To Still Dream in the Now
In a year swelling with racial tension and in a year marked by the uprising of leadership who seems to oppose its’ progress, remembering Martin Luther King Jr. today has felt especially significant. I just spent the last half an hour or so listening twice to King’s “I Have a Dream” speech, which I’ve done for the last few years. As he spoke with honesty and courage, there were a couple of moments when his voice seemed to quiver—perhaps with emphasis, perhaps with emotion, perhaps with fear. Whatever the reasoning, every time I hear his speech, especially the end with the most shaking of his voice, my eyes well up with tears because it really was not so long ago when Negro men and women lived in an America “sweltering with the heat of injustice and oppression,” considering themselves, “in exile in [their] own land.”
I must say that I dread that day Gabe and I will have to sit down with Martell and explain that our experience and understanding of American history is and always will be different from his. I dread the day telling him that many, many years ago, his ancestors “had been seared in the flames of withering injustice.” I am ashamed to explain to him that people with my skin color were these said oppressors. I hate thinking about having conversations with him about hardship that still exists for him today due to the color of his skin. I think a part of the reason I feel such dread in having this conversation with our boy is because I feel a deep inability to identify with him, to feel the waves of shock with him, and to experience lingering injustice alongside him. I can do all the reading and research in the world, but I will never be able to look into his deep, dark browns and tell him from experience that in the face of such unfairness, I can still trust in a better America tomorrow.

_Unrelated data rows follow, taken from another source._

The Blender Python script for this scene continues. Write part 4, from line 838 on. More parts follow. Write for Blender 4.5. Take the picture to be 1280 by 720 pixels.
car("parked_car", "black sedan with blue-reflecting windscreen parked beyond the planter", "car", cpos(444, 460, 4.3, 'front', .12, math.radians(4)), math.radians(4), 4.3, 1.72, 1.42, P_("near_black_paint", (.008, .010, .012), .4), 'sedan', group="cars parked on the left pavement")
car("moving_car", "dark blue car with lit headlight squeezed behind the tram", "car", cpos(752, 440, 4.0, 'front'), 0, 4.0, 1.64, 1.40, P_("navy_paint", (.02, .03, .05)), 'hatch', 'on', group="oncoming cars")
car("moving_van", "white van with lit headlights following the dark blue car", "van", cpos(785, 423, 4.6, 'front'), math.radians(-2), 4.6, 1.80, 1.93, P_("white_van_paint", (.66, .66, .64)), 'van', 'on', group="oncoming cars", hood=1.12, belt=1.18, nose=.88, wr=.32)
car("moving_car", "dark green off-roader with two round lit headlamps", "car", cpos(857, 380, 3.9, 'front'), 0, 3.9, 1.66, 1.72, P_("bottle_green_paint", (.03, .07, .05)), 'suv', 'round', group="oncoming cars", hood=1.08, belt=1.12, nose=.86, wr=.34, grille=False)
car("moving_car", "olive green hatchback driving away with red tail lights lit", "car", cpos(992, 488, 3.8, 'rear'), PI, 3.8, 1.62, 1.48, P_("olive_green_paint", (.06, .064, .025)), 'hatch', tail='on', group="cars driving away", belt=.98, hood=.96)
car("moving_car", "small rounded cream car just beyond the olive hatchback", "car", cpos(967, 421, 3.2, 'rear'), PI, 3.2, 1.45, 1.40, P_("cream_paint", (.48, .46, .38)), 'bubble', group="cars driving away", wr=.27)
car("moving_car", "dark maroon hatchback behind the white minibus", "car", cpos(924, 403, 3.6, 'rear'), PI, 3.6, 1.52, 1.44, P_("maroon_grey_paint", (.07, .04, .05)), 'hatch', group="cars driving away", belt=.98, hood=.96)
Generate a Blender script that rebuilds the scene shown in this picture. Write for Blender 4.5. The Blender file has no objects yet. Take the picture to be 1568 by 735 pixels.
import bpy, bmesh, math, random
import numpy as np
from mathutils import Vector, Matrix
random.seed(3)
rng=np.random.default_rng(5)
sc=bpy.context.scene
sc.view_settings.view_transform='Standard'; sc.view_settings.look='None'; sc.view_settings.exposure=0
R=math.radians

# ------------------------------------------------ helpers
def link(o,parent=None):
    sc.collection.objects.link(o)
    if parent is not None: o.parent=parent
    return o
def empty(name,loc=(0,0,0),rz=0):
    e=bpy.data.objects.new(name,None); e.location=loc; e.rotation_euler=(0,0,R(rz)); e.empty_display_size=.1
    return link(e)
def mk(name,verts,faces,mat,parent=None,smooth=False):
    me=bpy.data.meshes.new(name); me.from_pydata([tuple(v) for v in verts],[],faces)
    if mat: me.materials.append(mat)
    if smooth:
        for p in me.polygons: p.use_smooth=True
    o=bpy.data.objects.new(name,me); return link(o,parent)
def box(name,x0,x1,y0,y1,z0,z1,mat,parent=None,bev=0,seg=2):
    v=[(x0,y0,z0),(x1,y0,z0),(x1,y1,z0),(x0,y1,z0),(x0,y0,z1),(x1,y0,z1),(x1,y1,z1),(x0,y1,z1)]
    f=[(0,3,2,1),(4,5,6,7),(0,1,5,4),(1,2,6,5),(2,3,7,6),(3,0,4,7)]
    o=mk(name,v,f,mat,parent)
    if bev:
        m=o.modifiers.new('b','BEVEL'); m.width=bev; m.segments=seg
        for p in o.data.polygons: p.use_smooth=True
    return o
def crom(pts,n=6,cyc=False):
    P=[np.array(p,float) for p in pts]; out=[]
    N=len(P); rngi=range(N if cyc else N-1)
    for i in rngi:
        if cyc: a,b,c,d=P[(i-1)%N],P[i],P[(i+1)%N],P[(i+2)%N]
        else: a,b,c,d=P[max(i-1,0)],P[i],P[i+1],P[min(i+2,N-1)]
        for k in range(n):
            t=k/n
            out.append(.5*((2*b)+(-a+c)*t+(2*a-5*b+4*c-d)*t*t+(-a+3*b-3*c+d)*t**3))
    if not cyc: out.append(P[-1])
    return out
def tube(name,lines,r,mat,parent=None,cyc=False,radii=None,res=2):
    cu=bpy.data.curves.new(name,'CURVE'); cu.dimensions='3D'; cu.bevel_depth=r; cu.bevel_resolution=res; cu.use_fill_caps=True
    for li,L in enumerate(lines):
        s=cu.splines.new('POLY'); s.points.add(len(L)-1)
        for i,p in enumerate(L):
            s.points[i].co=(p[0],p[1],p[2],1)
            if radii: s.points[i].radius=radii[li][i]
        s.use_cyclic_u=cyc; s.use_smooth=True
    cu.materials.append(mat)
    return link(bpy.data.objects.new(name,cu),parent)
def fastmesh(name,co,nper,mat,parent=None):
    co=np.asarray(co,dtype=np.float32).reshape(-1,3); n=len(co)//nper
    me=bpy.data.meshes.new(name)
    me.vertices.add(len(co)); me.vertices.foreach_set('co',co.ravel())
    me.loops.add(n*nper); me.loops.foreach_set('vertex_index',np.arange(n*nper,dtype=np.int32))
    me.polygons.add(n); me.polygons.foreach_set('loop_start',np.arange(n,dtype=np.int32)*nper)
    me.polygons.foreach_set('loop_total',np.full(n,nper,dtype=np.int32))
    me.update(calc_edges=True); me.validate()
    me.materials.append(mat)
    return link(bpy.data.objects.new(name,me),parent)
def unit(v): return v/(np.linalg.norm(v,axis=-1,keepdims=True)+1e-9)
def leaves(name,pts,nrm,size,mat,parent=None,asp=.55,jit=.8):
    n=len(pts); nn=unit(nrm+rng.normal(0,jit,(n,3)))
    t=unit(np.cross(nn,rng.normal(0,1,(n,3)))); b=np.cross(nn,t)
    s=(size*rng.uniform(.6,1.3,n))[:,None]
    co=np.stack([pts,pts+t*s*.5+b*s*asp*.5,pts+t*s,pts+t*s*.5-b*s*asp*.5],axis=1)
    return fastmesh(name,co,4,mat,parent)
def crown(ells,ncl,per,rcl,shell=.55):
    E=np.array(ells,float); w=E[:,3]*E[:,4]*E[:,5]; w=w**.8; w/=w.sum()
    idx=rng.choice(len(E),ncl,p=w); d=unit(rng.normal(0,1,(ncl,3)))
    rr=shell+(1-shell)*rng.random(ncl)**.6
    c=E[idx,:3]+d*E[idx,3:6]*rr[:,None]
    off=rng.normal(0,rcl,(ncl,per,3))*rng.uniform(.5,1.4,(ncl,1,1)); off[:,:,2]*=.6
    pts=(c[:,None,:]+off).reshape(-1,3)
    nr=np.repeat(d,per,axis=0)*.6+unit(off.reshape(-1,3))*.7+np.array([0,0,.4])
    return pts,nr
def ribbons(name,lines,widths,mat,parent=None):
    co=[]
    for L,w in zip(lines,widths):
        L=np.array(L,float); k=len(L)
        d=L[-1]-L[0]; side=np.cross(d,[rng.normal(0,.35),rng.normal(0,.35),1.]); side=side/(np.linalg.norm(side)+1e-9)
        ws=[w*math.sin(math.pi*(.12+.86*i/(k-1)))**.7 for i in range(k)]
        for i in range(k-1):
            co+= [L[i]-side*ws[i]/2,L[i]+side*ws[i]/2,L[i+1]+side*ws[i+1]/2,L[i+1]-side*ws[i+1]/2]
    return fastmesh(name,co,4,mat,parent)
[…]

While it’s easy for me to fear the conversation staying there in the pit of despair, it’s important for me to remember the great waves of progress that our America has and continues to make on behalf of justice and equality; on behalf of upholding the ideal that all men are created equal. So I do, however, look forward to teaching him about the Emancipation Proclamation and the great beacon of hope it was for so many oppressed men, women and children who were parched in a sea of hopelessness. I can’t wait to tell him of the progress that Dr. Martin Luther King spearheaded in fighting hard for rights that should have been granted one hundred years earlier. Although Negros were still not free, a great uprising of people—both black and white—joined together to take a stand against the poverty, segregation, cruelty and discrimination. They refused “to satisfy [their] thirst for freedom by drinking from the cup of bitterness and hatred.” They chose to “conduct [their] struggle on the high plane of dignity and discipline.”
I can’t wait to tell our son that the progress of our country includes our last president, his wife and their two beautiful young black daughters. For as Michelle Obama has said it, “That is the story of this country…The country of generations of people who felt the lash of bondage, the shame of servitude, the sting of segregation, but who kept on striving and hoping and doing what needed to be done. So that today, I wake up every morning in a house that was built by slaves.” The profoundness of that truth, and the cost that was paid by the heroes who fought and continue to fight for the equality of all black men and women doubles me over with pride and hope for a brighter, purer America one day.
So, thank you, Martin Luther King Jr. for the legacy of a peaceful fight for justice, and for the encouragement that “as we walk, we must make the pledge that we shall always march ahead. We cannot turn back.” Thank you to those who continue to press on for a better future for boys like my son. I have come to realize that his future is and would be bound to mine whether he was my son or not—for it is my job to raise up a generation who is compassionate, kindhearted, observant and strong in the face of injustice, for “now is the time to make justice a reality for all of God’s children.”
*All quotes unmarked are quotes said by Dr. Martin Luther King Jr.
I am hopeful in the future of our country and feel we must proceed assuming Martell will be judged on the content of his character and not the color of his skin.i am confident he will grow up to be a fine young man thanks to good parenting and a loving family and these qualities will shine through.